# PROVIDED DATA start

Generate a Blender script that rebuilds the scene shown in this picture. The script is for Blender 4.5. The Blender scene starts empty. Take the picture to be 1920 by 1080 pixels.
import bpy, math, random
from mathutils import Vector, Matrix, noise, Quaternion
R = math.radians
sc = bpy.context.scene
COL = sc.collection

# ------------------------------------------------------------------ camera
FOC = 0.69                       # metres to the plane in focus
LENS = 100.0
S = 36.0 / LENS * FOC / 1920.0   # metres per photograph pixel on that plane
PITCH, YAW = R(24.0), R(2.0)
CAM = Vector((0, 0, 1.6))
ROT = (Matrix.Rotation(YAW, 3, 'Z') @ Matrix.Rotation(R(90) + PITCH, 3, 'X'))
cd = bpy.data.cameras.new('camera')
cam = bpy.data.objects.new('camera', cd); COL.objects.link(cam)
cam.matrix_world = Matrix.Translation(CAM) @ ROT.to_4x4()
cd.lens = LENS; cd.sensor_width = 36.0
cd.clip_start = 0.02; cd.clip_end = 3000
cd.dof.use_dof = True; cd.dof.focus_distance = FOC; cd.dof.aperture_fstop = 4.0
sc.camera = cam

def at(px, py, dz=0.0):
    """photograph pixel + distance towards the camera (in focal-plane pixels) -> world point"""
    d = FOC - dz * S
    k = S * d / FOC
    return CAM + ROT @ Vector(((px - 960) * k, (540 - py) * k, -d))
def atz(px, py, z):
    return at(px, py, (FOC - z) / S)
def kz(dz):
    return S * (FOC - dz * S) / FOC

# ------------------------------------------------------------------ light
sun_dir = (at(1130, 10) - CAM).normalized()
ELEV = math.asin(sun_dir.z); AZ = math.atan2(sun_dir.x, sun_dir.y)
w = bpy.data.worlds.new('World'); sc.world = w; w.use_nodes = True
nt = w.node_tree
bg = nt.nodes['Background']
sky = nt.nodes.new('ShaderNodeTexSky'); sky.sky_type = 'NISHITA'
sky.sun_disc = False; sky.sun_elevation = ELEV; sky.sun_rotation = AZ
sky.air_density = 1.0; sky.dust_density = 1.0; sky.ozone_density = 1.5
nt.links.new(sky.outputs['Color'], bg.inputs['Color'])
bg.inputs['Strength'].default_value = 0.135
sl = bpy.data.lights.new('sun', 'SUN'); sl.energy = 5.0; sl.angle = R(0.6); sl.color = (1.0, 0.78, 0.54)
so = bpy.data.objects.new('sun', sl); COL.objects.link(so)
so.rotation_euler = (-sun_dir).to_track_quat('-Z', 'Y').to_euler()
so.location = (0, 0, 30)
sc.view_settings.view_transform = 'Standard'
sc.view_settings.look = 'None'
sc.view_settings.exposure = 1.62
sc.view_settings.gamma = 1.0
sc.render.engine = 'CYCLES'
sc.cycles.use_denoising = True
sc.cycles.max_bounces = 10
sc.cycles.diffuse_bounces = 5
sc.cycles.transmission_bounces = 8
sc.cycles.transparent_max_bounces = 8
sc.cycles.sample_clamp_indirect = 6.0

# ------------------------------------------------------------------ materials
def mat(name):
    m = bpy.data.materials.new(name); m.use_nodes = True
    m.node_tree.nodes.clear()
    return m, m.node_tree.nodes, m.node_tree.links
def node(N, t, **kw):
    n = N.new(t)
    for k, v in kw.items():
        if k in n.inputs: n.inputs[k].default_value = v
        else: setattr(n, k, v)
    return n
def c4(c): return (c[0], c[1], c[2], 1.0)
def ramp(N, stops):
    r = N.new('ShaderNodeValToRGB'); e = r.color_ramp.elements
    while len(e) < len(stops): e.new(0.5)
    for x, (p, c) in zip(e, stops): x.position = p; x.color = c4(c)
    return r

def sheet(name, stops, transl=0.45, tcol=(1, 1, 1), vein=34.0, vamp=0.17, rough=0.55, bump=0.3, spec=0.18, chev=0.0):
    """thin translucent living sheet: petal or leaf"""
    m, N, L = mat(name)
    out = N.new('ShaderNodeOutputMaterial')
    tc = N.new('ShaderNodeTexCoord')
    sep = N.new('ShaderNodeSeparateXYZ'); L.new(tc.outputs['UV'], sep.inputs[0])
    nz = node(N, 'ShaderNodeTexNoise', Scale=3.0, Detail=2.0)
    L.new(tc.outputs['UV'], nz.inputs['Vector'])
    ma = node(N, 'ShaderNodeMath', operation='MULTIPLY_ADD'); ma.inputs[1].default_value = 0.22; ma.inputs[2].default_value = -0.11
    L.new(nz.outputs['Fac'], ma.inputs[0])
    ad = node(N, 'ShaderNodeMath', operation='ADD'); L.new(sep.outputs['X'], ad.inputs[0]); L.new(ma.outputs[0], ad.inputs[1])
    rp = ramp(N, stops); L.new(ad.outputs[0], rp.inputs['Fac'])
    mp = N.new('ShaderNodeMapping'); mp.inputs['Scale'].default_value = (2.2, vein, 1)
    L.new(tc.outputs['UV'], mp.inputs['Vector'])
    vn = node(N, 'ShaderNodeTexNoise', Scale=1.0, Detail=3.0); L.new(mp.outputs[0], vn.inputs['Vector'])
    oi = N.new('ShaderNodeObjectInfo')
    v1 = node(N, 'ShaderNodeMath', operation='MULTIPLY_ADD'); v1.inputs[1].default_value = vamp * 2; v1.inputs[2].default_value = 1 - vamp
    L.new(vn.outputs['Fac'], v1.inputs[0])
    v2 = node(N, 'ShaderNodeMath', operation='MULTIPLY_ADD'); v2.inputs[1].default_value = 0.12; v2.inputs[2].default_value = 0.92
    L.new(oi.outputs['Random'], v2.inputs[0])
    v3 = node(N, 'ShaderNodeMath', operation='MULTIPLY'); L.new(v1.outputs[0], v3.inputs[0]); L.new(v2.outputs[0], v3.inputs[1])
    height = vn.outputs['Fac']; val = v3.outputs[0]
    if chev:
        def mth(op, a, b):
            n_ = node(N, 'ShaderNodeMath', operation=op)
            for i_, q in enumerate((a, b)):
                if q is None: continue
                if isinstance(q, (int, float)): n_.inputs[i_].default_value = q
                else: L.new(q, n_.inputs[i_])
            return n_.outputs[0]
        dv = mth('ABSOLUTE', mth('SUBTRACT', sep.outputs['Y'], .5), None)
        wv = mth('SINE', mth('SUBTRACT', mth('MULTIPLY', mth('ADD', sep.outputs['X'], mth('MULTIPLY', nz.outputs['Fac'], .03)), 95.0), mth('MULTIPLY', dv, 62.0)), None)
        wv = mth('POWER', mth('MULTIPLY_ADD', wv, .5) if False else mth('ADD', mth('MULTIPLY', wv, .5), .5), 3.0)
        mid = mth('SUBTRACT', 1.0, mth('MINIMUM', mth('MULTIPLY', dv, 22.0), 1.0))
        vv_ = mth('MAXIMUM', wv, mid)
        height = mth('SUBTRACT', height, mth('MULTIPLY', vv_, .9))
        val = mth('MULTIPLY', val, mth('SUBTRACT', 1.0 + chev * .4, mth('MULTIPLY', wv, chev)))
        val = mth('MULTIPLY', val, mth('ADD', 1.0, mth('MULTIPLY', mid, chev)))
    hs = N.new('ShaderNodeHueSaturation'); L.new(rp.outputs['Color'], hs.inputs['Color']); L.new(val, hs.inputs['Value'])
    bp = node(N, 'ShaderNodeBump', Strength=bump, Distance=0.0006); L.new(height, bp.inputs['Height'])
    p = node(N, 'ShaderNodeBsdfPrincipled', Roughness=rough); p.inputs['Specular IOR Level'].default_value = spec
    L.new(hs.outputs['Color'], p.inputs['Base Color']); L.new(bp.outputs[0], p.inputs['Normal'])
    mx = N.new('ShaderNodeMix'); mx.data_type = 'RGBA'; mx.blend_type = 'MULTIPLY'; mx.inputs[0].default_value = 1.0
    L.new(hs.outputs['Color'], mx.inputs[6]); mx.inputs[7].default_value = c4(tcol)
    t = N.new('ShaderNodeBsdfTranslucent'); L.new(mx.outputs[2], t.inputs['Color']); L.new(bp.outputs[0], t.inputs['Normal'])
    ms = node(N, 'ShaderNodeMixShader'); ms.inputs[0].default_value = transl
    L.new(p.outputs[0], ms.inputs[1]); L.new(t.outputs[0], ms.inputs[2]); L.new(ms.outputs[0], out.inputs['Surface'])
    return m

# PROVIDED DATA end

WHAT YOU ARE ASKED TO DO:
From the first line above through the line that contains "sc.camera = cam", quote each line exactly. Output nothing more.

EXERCISE SOLUTION:
Generate a Blender script that rebuilds the scene shown in this picture. The script is for Blender 4.5. The Blender scene starts empty. Take the picture to be 1920 by 1080 pixels.
import bpy, math, random
from mathutils import Vector, Matrix, noise, Quaternion
R = math.radians
sc = bpy.context.scene
COL = sc.collection

# ------------------------------------------------------------------ camera
FOC = 0.69                       # metres to the plane in focus
LENS = 100.0
S = 36.0 / LENS * FOC / 1920.0   # metres per photograph pixel on that plane
PITCH, YAW = R(24.0), R(2.0)
CAM = Vector((0, 0, 1.6))
ROT = (Matrix.Rotation(YAW, 3, 'Z') @ Matrix.Rotation(R(90) + PITCH, 3, 'X'))
cd = bpy.data.cameras.new('camera')
cam = bpy.data.objects.new('camera', cd); COL.objects.link(cam)
cam.matrix_world = Matrix.Translation(CAM) @ ROT.to_4x4()
cd.lens = LENS; cd.sensor_width = 36.0
cd.clip_start = 0.02; cd.clip_end = 3000
cd.dof.use_dof = True; cd.dof.focus_distance = FOC; cd.dof.aperture_fstop = 4.0
sc.camera = cam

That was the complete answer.